No, this isn't Kenya. When we have a contested election, we have a way to reach a resolution peaceably before instability and riots arise. We've never had an election dispute delay a smooth transition of power. That's enviable in this world.

There's been no "fire sale of American values." Elections have always been dirty. This administration has definitely backslid from standards of integrity and human rights achieved by the end of the twentieth century, but he hasn't done anything that some president in the past hasn't done before. That certainly doesn't justify anything, and I don't like to see our civilization retrogressing, and those in power did not and do not have my vote, but so far there's been no unprecedented low. So far.

I've said what I have to say.

This movie has about as much credibility as Star Wars, The Incredible Hulk, Bowling for Columbine, King Kong, or any of the other great fictional movies of our time. Its a fake...a phony written by bitter people who can't stand the fact that the majority of America does not support the wacky out of control left wing nuts like Al Gore. Buh Bye

If Al Gore is "out of control," then you, my wacky liberal friend, are certifiably insane. There are plenty of nuts in both wings, but Al Gore is tackling an issue that is about as nonpartisan as they come, a fact that even McCain acknowledges.

For someone so concerned with credibility, you really haven't provided us with much in the way of credentials. Your "majority of America" comment suggests that you don't believe that Mr. Gore actually received more votes than Mr. Bush. Are there any specific facts in this movie that you'd like to dispute?

Amanohyo, you're probably wasting your time asking him to dispute facts. People like him(?) argue by insult and insinuation because facts get them in trouble, and some of them make a great deal of money doing so. Probably not Wackyliberal; he probably just buys their books or listens to their radio.

Mary Ann
Good for you in standing your ground.
One of the nut jobs in the email string above derided "Star Wars". But parable movies such as Star Wars and the LOTR trilogy are really not that far off as fictional counterparts to movies like Recount.
In LOTR, Frodo trusted Aragorn because he expected an agent of Sauron to look "fair", but feel "foul". Recount does a fantastic job of showing how the Republicans looked fair, but felt so nauseatingly foul long before the Bush reign-of-terror actually happened.
Certainly the right wing of poltics in Amerika has revealed itself to be servants of a Star-Wars-like "dark side". They are true masters at pretending to be whatever is situationally convenient. Knowing the true Florida vote was not covenient for their purpose. The actual truth about weapons of mass destruction in Iraq was, similarly, not important to them either. And they certainly don't like to quibble about unclear "chads" like the US Constitution or the Geneva Convention. (Just throw them out!) And really, aren't mutilated and dead American soldiers and Iraqis, etc. also just "chads" in the Republican "grand scheme" of things?
Recount stands as a chronicle of "writing on the wall" that few actually saw at the time it was written.

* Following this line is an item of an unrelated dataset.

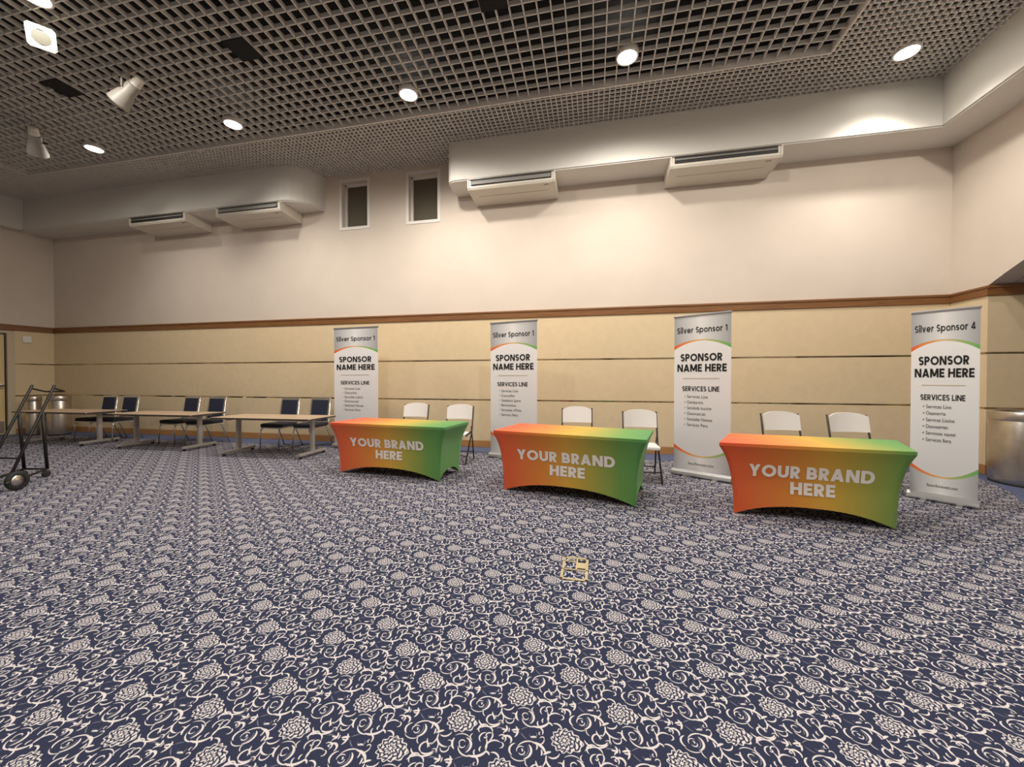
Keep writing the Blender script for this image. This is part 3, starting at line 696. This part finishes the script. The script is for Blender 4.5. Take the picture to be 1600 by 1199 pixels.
# ---------------------------------------------------------------- old conference tables on T legs
def conference_table():
    t = thing('conference_table', '', 'table')
    Lt, Dt, H = 1.98, .74, .705
    q = MB()
    q.box((0, 0, H - .013), (Lt, Dt, .026), bevel=.004); q.build('tabletop', 'laminate', t)
    q = MB()
    for s in (-1, 1): q.box((s * (Lt / 2 + .001), 0, H - .015), (.006, Dt - .02, .022)); q.box((0, s * (Dt / 2 + .001), H - .015), (Lt - .02, .006, .022))
    q.build('edge_band', 'edge', t)
    q = MB(); q.box((0, 0, H - .055), (1.48, .05, .05)); q.build('beam', 'grey_metal', t)
    for s in (-1, 1):
        lx = s * .77
        q = MB(); q.box((lx, 0, .36), (.055, .075, .60), bevel=.012); q.box((lx, 0, H - .045), (.06, .52, .035), bevel=.006); lg = q.build('leg', 'grey_metal', t)
        q = MB(); q.box((lx, 0, .068), (.06, .70, .045), bevel=.012); q.build('foot', 'grey_metal', lg)
        for sy in (-1, 1):
            q = MB(); q.lathe([(0, -.012), (.024, -.012), (.026, 0), (.024, .012), (0, .012)], 14, (1, 0, 0), (lx, sy * .31, .027)); q.box((lx, sy * .31, .048), (.02, .02, .02)); q.build('caster', 'rubber', lg)
    return t
ct = conference_table()
for i, (x, y, a, lab) in enumerate([(-5.76, 6.02, 2.5, 'wood-topped T-leg conference table left of the first banner'),
                                    (-8.50, 6.19, 2.5, 'wood-topped T-leg conference table in the middle of the left row'),
                                    (-11.18, 6.20, 2.5, 'wood-topped T-leg conference table farthest left, behind the black trolley')]):
    o = ct if i == 0 else copy_tree(ct)
    o.location = (x, y, 0); o.rotation_euler = (0, 0, radians(a)); o['label'] = lab; o['group'] = 'conference tables along the back wall'

# ---------------------------------------------------------------- banquet chairs
def banquet_chair():
    t = thing('banquet_chair', '', 'chair')
    w, d = .46, .46
    q = MB(); q.box((0, 0, .475), (w, d, .075), bevel=.03); 
    for v in q.bm.verts: v.co.z += .018 * (1 - (v.co.x / .23) ** 2) if v.co.z > .48 else 0
    q.build('seat', 'seatblack', t)
    q = MB()
    for s in (-1, 1): q.bar((s * .225, -.20, .432), (s * .225, .23, .432), .022)
    q.bar((-.22, -.21, .432), (.22, -.21, .432), .022); q.bar((-.22, .22, .432), (.22, .22, .432), .022); q.build('seat_frame', 'chrome', t)
    tilt = Matrix.Rotation(radians(-9), 3, 'X')
    q = MB(); q.box((0, .262, .745), (.36, .05, .44), tilt, bevel=.018); q.build('backrest', 'navy', t)
    q = MB()
    pts = [(-.215, .20, .42), (-.222, .225, .50), (-.215, .312, 1.0)]
    q.tube(pts, .015, 8); q.tube([(-x, y, z) for x, y, z in pts], .015, 8)
    q.box((0, .31, .985), (.44, .028, .035), tilt, bevel=.008)
    for s in (-1, 1): q.box((s * .199, .262, .745), (.036, .024, .46), tilt, bevel=.004)
    q.build('back_frame', 'chrome', t)
    for s in (-1, 1):
        q = MB(); q.tube([(s * .20, -.10, .425)] + bez((s * .205, -.17, .425), (s * .212, -.225, .42), (s * .215, -.232, .34), 4) + [(s * .222, -.245, 0.006)], .0125, 8); q.build('leg', 'chrome', t)
        q = MB(); q.tube([(s * .205, .06, .425)] + bez((s * .21, .15, .425), (s * .213, .20, .415), (s * .215, .215, .34), 4) + [(s * .225, .36, 0.006)], .0125, 8); q.build('leg', 'chrome', t)
    return t
bc = banquet_chair()
for i, (x, y, lab) in enumerate([
        (-5.54, 6.69, 'navy banquet chair with silver frame right beside the first banner'),
        (-6.19, 6.58, 'navy banquet chair left of the one beside the first banner'),
        (-8.13, 6.66, 'navy banquet chair behind the right end of the middle conference table'),
        (-8.86, 6.68, 'navy banquet chair second from right behind the middle conference table'),
        (-10.60, 6.66, 'navy banquet chair behind the gap between the two left conference tables'),
        (-11.20, 6.63, 'navy banquet chair farthest left, behind the leftmost conference table')]):
    o = bc if i == 0 else copy_tree(bc)
    o.location = (x, y, 0); o.rotation_euler = (0, 0, radians([2, -1, 2, -2, 3, 1][i])); o['label'] = lab; o['group'] = 'navy banquet chairs by the back wall'

# ---------------------------------------------------------------- white folding chairs
def folding_chair():
    t = thing('folding_chair', '', 'chair')
    # moulded back panel with a rounded top
    q = MB(); nx, nz = 16, 7; layers = []
    for dy in (0, .026):
        g = []
        for a in range(nx + 1):
            u = -1 + 2 * a / nx; zt = .905 + .048 * (1 - abs(u) ** 3.2); col = []
            for b_ in range(nz + 1):
                z = .705 + (zt - .705) * b_ / nz
                col.append(q.bm.verts.new((u * .225, .222 + dy - .05 * u * u + .20 * (z - .70), z)))
            g.append(col)
        layers.append(g)
    for g in layers:
        for a in range(nx):
            for b_ in range(nz): q.bm.faces.new((g[a][b_], g[a + 1][b_], g[a + 1][b_ + 1], g[a][b_ + 1])).smooth = True
    F_, B_ = layers
    for a in range(nx):
        for k in (0, nz): q.bm.faces.new((F_[a][k], F_[a + 1][k], B_[a + 1][k], B_[a][k]))
    for b_ in range(nz):
        for k in (0, nx): q.bm.faces.new((F_[k][b_], F_[k][b_ + 1], B_[k][b_ + 1], B_[k][b_]))
    for e in q.bm.edges:
        if len({f.smooth for f in e.link_faces}) == 2: e.smooth = False
    q.build('backrest', 'plastic', t)
    q = MB(); q.box((0, -.01, .475), (.41, .40, .03), bevel=.012); 
    q.box((0, -.20, .462), (.38, .03, .03), bevel=.01); q.build('seat', 'plastic', t)
    for s in (-1, 1):
        x = s * .232
        q = MB(); q.tube([(x, .272, .925), (x, .185, .58), (x, .16, .50), (x * .98, -.20, .01)], .0125, 8); q.build('front_leg', 'dark_frame', t)
        q = MB(); q.tube([(x * .95, .16, .585), (x * .95, .20, .46), (x * .97, .315, .01)], .0115, 8); q.build('rear_leg', 'dark_frame', t)
        q = MB(); q.bar((s * .215, -.13, .462), (s * .215, .20, .50), .012, .03); q.build('hinge_bracket', 'dark_frame', t)
    q = MB(); q.tube([(-.225, -.10, .13), (.225, -.10, .13)], .009, 8); q.build('stretcher', 'dark_frame', t)
    q = MB(); q.tube([(-.215, .285, .13), (.215, .285, .13)], .009, 8); q.build('stretcher', 'dark_frame', t)
    return t
fc = folding_chair()
for i, (x, y, a, lab) in enumerate([
        (-2.26, 6.10, 2, 'white folding chair behind the green end of the first gradient table'),
        (-3.18, 6.30, 2, 'white folding chair behind the middle of the first gradient table'),
        (.66, 5.56, 2, 'white folding chair behind the green end of the second gradient table'),
        (-.25, 5.98, 2, 'white folding chair behind the middle of the second gradient table'),
        (3.28, 5.60, 4, 'white folding chair behind the yellow part of the nearest gradient table'),
        (2.50, 5.62, 4, 'white folding chair behind the orange part of the nearest gradient table')]):
    o = fc if i == 0 else copy_tree(fc)
    o.location = (x, y, 0); o.rotation_euler = (0, 0, radians(a)); o['label'] = lab; o['group'] = 'white folding chairs behind the display tables'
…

Sadly, it appears that too many people still can't (or won't) read the sign even now that it's become a blazing neon billboard.


Dream on guys. It was entertaining but slanted.
There was NO fooling around. Bush won deal with it,
get over it, and move on. Oh yeah, did you like the visit to the woodshed Palin gave the Dems last night

Heh, I've just read to the bottom of this thread. I wonder if Mike still thinks Palin is 'taking the Democrats to the woodshed'?

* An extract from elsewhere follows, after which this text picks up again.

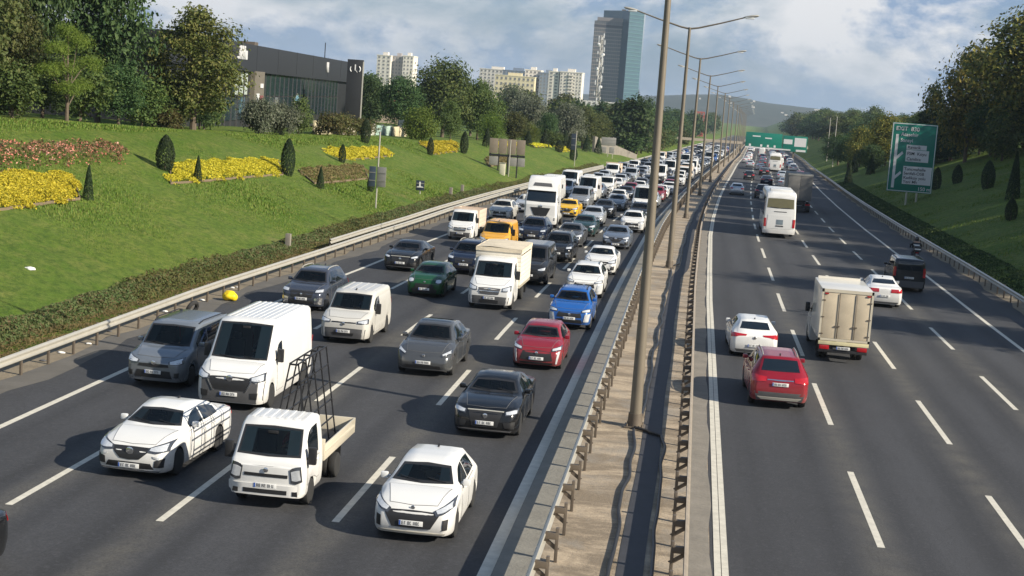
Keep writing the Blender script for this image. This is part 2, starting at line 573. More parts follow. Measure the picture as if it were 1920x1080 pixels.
strip('left_carriageway', -20.35, -3.3, -.25, M_ASL, n=16)
strip('right_carriageway', 1.0, 18.0, 0.0, M_ASR, n=16)
strip('verge', -21.2, -20.1, -.243, M_VERGE, n=3, wob=lambda Y, q: (.16 * math.sin(Y * .7) + .1 * math.sin(Y * 1.9)) if q == 3 else 0)
strip('verge', 17.5, 18.6, .006, M_VERGE, n=3, wob=lambda Y, q: (.16 * math.sin(Y * .6) + .1 * math.sin(Y * 1.7)) if q == 0 else 0)
M_DUSTY = plain('dusty_asphalt', (.105, .097, .085), .92, var=.4, scale=.9, bump=.2)
strip('shoulder', -20.3, -19.25, -.246, M_DUSTY, n=3, wob=lambda Y, q: (.22 * math.sin(Y * .45) + .12 * math.sin(Y * 1.3)) if q == 3 else 0)
strip('median', -3.3, 1.0, 0.0, M_MED, n=8, face=-.26)
strip('kerb_strip', -3.295, -2.62, .012, M_CONC, n=2)
strip('shoulder', .56, 1.02, .006, M_SHOUL, n=2, wob=lambda Y, q: .05 * math.sin(Y * .9) if q == 2 else 0)
jog = lambda Y, q: .34 * float(np.clip((Y - 85) / 4, 0, 1)) + .03 * math.sin(Y * .35)
strip('dark_strip', -.86, -.32, .01, M_DSTRIP, n=2, wob=jog)  # even dark strip along the median, shifted sideways past the second lamp post
strip('edge_line', -3.66, -3.39, -.245, M_LINE, n=1)
strip('edge_line', -17.66, -17.46, -.245, M_LINE, n=1)
for a in (1.09, 1.245): strip('edge_line', a, a + .14, .011, M_LINE, n=1)
strip('edge_line', 14.62, 14.82, .005, M_LINE, n=1)
mk = tag(link('lane_markings', None), kind='structure')
for x0, start, ln, cyc, dz in ((-14.2, 31.0, 6.3, 13.5, -.245), (-10.78, 30.9, 6.2, 13.7, -.245), (-7.22, 32.4, 6.4, 13.5, -.245),
                               (4.82, 33.8, 7.2, 13.4, .005), (8.22, 33.0, 6.9, 13.2, .005), (11.5, 39.6, 6.6, 13.2, .005)):
    for k in range(-4, 34):
        y0 = start + k * cyc + rnd.uniform(-.15, .15)
        V = []
        for Y in (y0, y0 + ln * .5, y0 + ln):
            for d in (-.085, .085): V.append((rx(x0 + d, Y), Y, float(zr(Y)) + dz))
        link('lane_dash', raw('lane_dash', V, [(0, 1, 3, 2), (2, 3, 5, 4)], M_LINE), mk)

# ------------------------------------------------------------------ guard rails
WB = [(0, .0), (.045, .02), (.08, .05), (.08, .09), (.02, .135), (.02, .175), (.08, .22), (.08, .26), (.045, .29), (0, .31)]
WB = WB + [(p - .006, z) for p, z in reversed(WB)]
M_RAILB = plain('dusty_rail', (.30, .255, .20), .6, metal=.3, var=.3, scale=3)
post_mesh = MB().box(-.035, .035, -.05, .05, 0, .80, ch=.008).mesh('post', [M_GALVD])
spacer_mesh = MB().box(-.20, .0, -.06, .06, .52, .66, ch=.01).bar((-.16, 0, .50), (.02, 0, .30), .035, .07).mesh('spacer', [M_GALVD])


def rail(label, xb, xp, face, zg, ztop, y0, y1, step, spacers=False, mat=M_GALV, far=700):
    """xb: the beam's offset, xp: the posts', face: +1 / -1 the side the beam is turned to"""
    t = thing('guardrail', label, 'guard rail', (rx(xp, y0), y0, rz(xp, y0)))
    inv = Vector(t.location)
    ys = np.concatenate([np.arange(y0, min(y1, 300) + .1, 4.0), np.arange(310, far, 10)]) if y1 >= 300 else np.arange(y0, y1 + .1, 4.0)
    V, F = [], []
    for Y in ys:
        for p, z in WB:
            V.append((rx(xb, Y) + face * (p - .08) - inv.x, Y - inv.y, float(zr(Y)) + ztop - .31 + z - inv.z))
    k = len(WB)
    for j in range(len(ys) - 1):
        for i in range(k): F.append((j * k + i, j * k + (i + 1) % k, (j + 1) * k + (i + 1) % k, (j + 1) * k + i))
    me = raw('beam', V, F, mat, smooth=False); fix_normals(me)
    link('beam', me, t)
    for Y in np.arange(y0 + .3, min(y1, 300), step):
        loc = Vector((rx(xp, Y), Y, float(zr(Y)) + ztop - .80)) - inv
        h = -heading(xp, Y)
        link('post', post_mesh, t, loc, h + rnd.uniform(-.05, .05))
        if spacers:
            s = link('spacer', spacer_mesh, t, loc + Vector((0, 0, .04)), h + (0 if face < 0 else math.pi))
            s.scale.x = abs(xb - xp) / .20
    if y1 > 300:
        fm = MB()
        for Y in np.arange(300, min(y1, 460), step * 2):
            p = Vector((rx(xp, Y), Y, float(zr(Y)) + ztop - .80)) - inv
            fm.box(p.x - .04, p.x + .04, p.y - .05, p.y + .05, p.z, p.z + .8)
        tag(fm.build('far_post', M_GALVD, t), kind='stuff')
    return t


rail('long steel guard rail between the jammed carriageway and the grass bank', -19.85, -20.02, 1, -.25, .55, 36, 320, 2.0)
rail('second lower guard rail behind the first one, along the foot of the grass bank', -20.75, -20.9, 1, -.25, .58, 84, 250, 4.0)
rail('median guard rail beside the oncoming jam with its posts set back on brackets', -2.45, -2.15, -1, 0, .72, 22, 460, 2.0, True)
rail('median guard rail beside the free carriageway with a dusty shoulder', .52, .2, 1, 0, .70, 22, 460, 2.0, True, M_RAILB)
rail('shaded guard rail at the foot of the wooded bank across the free carriageway', 17.55, 17.72, -1, 0, .78, 40, 320, 2.0)

# ------------------------------------------------------------------ lamp posts in the median
lp_pole = MB().tube([(0, 0, 0), (0, 0, 2.4), (0, 0, 8), (0, 0, 13.9)], [.18, .158, .118, .078], 12).mesh('pole', [M_POLE])
lp_base = MB().box(-.3, .3, -.3, .3, 0, .05, ch=.01).tube([(0, 0, .05), (0, 0, .42)], [.225, .205], 12)
for a in (.22, -.22):
    for b in (.22, -.22): lp_base.tube([(a, b, .05), (a, b, .12)], .03, 6)
lp_base = lp_base.mesh('base_plate', [M_GALVD])


def arm_mesh(s):
    return MB().tube([(0, 0, 13.82), (s * .5, 0, 13.90), (s * 1.8, 0, 14.26), (s * 3.1, 0, 14.66)], [.055, .05, .042, .036], 8).mesh('arm', [M_POLE])


def lum_mesh(s):
    b = MB()
    pr = [(0, .05), (.12, .11), (.45, .155), (.75, .13), (.86, .04)]
    bt = MB()
    for (y0, y1, up) in ((-.0, 0, 1),):
        n = 8; vs = []
        for d, r_ in pr:
            for k in range(n):
                a = 2 * math.pi * k / n
                vs.append((s * (3.0 + d), r_ * math.cos(a), 14.66 + d * .16 + r_ * .55 * math.sin(a)))
        fs = [(i * n + k, i * n + (k + 1) % n, (i + 1) * n + (k + 1) % n, (i + 1) * n + k) for i in range(len(pr) - 1) for k in range(n)]
        fs += [tuple(range(n)), tuple((len(pr) - 1) * n + k for k in range(n))]
        b.add(vs, fs, 0, True)
    b.box(s * 3.3 - .2 if s > 0 else s * 3.3 - .3, s * 3.3 + .3 if s > 0 else s * 3.3 + .2, -.11, .11, 14.58, 14.68, 1, ch=.03)
    return b.mesh('luminaire', [M_GALV, plain('lamp_bowl', (.66, .68, .68), .2, var=.05)])


arms = {s: arm_mesh(s) for s in (1, -1)}
lums = {s: lum_mesh(s) for s in (1, -1)}
LPL = ['nearest lamp post, so tall that its double arm is out of the frame', 'second lamp post from the front, its white lamp head in front of the glass tower',
       'third lamp post from the front in the median, standing just behind the second', 'fourth lamp post from the front, half as tall in view as the second',
       'fifth lamp post from the front in the median, the last one with clearly separate arms']
for k in range(16):
    Y = 44.2 + 45.15 * k
    lab = LPL[k] if k < 5 else 'small double-arm lamp post in the far part of the median, towards the gantry'
    t = thing('street_lamp', lab, 'street lamp', (rx(-1.12, Y), Y, rz(-1.12, Y)), -heading(-1.12, Y) + rnd.uniform(-.04, .04), 'double-arm lamp posts along the median')
    t.rotation_euler[1] = rnd.uniform(-.006, .006)
    link('pole', lp_pole, t)
    if k < 6: link('base_plate', lp_base, t)
    for s in (1, -1):
        a = link('arm', arms[s], t)
        link('luminaire', lums[s], a)

# conduit that snakes along the dark strip
def cable(label, pts, r_=.045):
    P = []
    for i in range(len(pts) - 1):
        for q in range(6):
            u = q / 6; a, b = pts[i], pts[i + 1]
            X0 = a[0] + (b[0] - a[0]) * (u * u * (3 - 2 * u)); Y = a[1] + (b[1] - a[1]) * u
            P.append((rx(X0, Y), Y, float(zr(Y)) + r_ + .012))
    tag(MB().tube(P, r_, 6).build('cable', M_BLACK), label, 'cable')


def wav(x0, y0, y1, amp, step, seed):
    rr = random.Random(seed)
    return [(x0 + rr.uniform(-amp, amp), y) for y in np.arange(y0, y1, step)]


cable('black conduit snaking along the left edge of the dark strip before the nearest lamp post', [(-1.12, 43.6)] + [(x, y) for x, y in sorted(wav(-1.03, 22, 42.5, .07, 1.6, 1), key=lambda q: -q[1])])
cable('black conduit looping from the nearest lamp post to the right edge of the dark strip', [(-1.1, 43.9), (-.7, 43.5), (-.3, 43.0), (-.17, 41.5)] + [(x, y) for x, y in sorted(wav(-.2, 22, 40.5, .06, 1.6, 2), key=lambda q: -q[1])])
cable('black conduit running beyond the nearest lamp post towards the second one', [(-1.0, 45.2)] + wav(-.93, 46, 87, .07, 2.0, 3) + [(-1.0, 88.9)])
cable('black conduit leading away behind the second lamp post', [(-.95, 90)] + wav(-.58, 92, 150, .06, 2.5, 4))

# ------------------------------------------------------------------ vehicles: local x = width, y = length (front at -L/2), z up


def smooth1(ys, vs, k):
    """rounds a polyline sampled at ys by a box window of about k metres"""
    g = np.arange(ys[0], ys[-1] + .02, .02)
    v = np.interp(g, ys, vs); n = max(1, int(k / .02) | 1)
    if n > 1:
        pad = n // 2
        v = np.convolve(np.concatenate([2 * v[0] - v[pad:0:-1], v, 2 * v[-1] - v[-2:-pad - 2:-1]]), np.ones(n) / n, 'valid')
    return g, v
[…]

Just a geeky aside regarding this project: It was written by Danny Strong, who is a long-time acting alumnus of Buffy the Vampire Slayer (as well as Gilmore Girls). Always thought he was funny and talented but I never knew he could write as well.

I had absolutely no idea. "Johnatan" wrote this? I guess he really was the good one of the nerds of doom.

Wow. This movie seems to have stirred republicans more than democrats. They really have proven themselves to be overly-emotional bullies. Perhaps if they realize that they are incapable of running a government. Around the world, noone will ever want to hear from them again. Perhaps they should deal with this.